Sometimes I actually enjoy the concept of eye makeup because I would like to rebel against superficial purity. Like the kind you get in flow yoga class. So while I do want to feel authentic, purity is not what I am getting at by wearing no eye makeup. Sometimes I see people who look pure and often they have heavy eyeliner and eyemakeup on, and it makes their eye balls light up. So I don't want to hate on the practice of putting effort and experimentation into beauty, but it does not have to be basic to existence. It would be great if it became part of a special ritual for a certain kind of day. Like maybe I will wear it only when I teach in the Bronx. Every day in the Bronx is a special day, and any tears shed can be marked with black streaks on my cheeks.

Tuesday, April 22, 2008

Grad School

Why would I do that? Would it mean that one day I could do design work for Gucci? I mean I am already doing a lot of their work for free. I was starting to write my application, stating what led me to the decision to apply... what events? I was born, I saw well designed stuff, I wanted it, and I can't stop trying to make it. Please teach me how to do it better and for free. Done.

A solution

So it turns out I am a scorpio. I feel afraid of what I seem to be doing all the time! Here is my solution.

``I like to ask audiences to consider this as a hiring decision,'' Clinton said on MSNBC's ``Countdown with Keith Olbermann'' show. ``If you were to hire the person you thought was ready on Day One to do the toughest job in the world, what would you look for?''

Everything. And if I was hiring a boyfriend? Also, everything. Let's make everything into a personnel decision. Send it to human resources. Do the paperwork. Invoice later.

Thursday, April 10, 2008

Day 3: No More Mascara

As long as I can remember my mom was wearing mascara. When things were bad it would pool under her eyes. As she got older and the skin around her eyes became looser and drier, she had some difficulty wearing the same eye shadow system that she had developed over several decades, but mascara never caused any problems so it remained part of a daily and weekly beauty regiment. Her eye shadow routine is more complicated than I could understand at its most refined and practiced point, but the application involved layers of dark shadows deepening creases blended with layers of light, bright, iridescent, and undetectable hues to advance important bones and shapes. When she felt she had gained weight and her face shape became rounder and the contours less defined, it became all the more important to feature her eyes with plenty of strategically placed color. As I grew older these types of small adjustments in routine and aesthetic seemed commonplace, and I adopted these systems, though I never refined the processes the way my mother had mastered them.

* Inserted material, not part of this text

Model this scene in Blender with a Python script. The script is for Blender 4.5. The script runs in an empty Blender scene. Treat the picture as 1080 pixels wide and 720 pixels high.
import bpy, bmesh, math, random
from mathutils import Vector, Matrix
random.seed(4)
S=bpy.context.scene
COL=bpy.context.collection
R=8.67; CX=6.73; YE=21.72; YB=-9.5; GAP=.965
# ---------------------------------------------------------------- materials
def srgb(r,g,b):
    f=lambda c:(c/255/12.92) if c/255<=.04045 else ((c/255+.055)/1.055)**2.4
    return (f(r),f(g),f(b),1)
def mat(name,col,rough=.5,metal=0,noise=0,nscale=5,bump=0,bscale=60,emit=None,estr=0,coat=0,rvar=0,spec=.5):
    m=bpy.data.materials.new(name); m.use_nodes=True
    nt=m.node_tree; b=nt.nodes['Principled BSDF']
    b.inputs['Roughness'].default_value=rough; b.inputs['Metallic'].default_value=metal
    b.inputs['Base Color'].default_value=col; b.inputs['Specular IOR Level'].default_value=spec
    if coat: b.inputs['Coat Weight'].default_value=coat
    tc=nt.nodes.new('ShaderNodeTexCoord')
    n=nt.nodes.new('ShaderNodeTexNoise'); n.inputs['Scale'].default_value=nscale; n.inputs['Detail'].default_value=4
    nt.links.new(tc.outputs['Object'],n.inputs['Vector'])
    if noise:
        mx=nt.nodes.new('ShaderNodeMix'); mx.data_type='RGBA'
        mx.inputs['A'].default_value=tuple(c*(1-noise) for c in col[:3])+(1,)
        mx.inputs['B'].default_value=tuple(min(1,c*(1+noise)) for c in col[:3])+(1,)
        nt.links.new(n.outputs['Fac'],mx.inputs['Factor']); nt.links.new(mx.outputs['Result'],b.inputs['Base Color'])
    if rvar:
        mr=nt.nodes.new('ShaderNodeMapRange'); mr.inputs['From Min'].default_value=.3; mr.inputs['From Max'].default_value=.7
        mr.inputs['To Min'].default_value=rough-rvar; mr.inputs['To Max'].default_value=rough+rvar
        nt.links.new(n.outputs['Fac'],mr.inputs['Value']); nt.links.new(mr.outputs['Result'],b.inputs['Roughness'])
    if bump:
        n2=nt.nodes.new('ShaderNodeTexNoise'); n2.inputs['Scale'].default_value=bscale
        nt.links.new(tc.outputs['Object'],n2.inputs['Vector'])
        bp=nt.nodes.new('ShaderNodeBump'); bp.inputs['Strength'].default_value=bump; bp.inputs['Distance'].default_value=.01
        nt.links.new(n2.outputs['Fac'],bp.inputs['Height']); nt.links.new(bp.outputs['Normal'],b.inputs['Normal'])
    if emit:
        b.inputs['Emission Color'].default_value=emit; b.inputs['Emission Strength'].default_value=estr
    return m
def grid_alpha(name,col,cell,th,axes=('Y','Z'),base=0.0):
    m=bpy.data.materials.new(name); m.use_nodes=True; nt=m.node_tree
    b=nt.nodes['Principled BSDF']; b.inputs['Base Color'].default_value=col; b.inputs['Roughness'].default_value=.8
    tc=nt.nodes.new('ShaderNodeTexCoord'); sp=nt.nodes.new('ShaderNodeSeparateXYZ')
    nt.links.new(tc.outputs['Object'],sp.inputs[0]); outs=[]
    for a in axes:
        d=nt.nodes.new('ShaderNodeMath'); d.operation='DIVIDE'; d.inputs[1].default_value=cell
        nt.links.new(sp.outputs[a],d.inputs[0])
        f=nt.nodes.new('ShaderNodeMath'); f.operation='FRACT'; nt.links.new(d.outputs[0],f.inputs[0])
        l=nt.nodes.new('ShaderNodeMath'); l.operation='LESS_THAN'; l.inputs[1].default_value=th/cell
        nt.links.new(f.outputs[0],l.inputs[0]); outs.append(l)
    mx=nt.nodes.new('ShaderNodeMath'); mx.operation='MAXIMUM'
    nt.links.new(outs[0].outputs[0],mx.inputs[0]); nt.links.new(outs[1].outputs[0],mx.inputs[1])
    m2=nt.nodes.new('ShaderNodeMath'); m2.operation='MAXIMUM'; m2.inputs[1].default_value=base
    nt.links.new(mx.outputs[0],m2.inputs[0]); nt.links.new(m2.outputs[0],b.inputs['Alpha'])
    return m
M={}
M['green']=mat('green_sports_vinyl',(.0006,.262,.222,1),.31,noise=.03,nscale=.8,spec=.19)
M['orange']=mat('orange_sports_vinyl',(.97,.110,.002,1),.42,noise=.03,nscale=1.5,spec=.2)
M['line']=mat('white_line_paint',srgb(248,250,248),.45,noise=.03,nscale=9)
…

The weird thing is that my mom developed these operational aesthetic systems by herself. My grandma didn't ever wear makeup, and even bragged to me as a teenager that she never even considered it an option, and her skin was nicer than my young and vibrant mother's ever was because of it. My mom had two brothers and lived amongst farm fields where tornadoes, tupperware, horses, and Catholicism ruled, so her expertise was self taught.

Just because you have nothing doesn't mean you have to look that way.

I guess I thought that the mascara was a requirement for existence. When I was in Finland, isolated from humanity, I was to be found walking across frozen lakes, mascara running down my cheeks when the wind made my eyes tear up. When I was avenged by Montezuma in the Yucatan and hadn't managed to eat for 8 days, I did apply a little mascara before I visited the doctor. It didn't feel like a choice. I also didn't take it for granted.

Every day it feels like a luxury to apply some black muck to my long eye lashes. A little magic trick. I know it changes my whole profile. I worry that I might actually look like a completely different person, maybe not even a female person if I don't have this little accent to my face. Yesterday was day two of no mascara. That makes today day three with no black magic eyes.

Everyone has treated me the same so far. Less gunk is in my eyes when I wake up. No black spots on my pillow revealing the position of my face for 6 hours.

Is this the end of something? I will keep you up to date.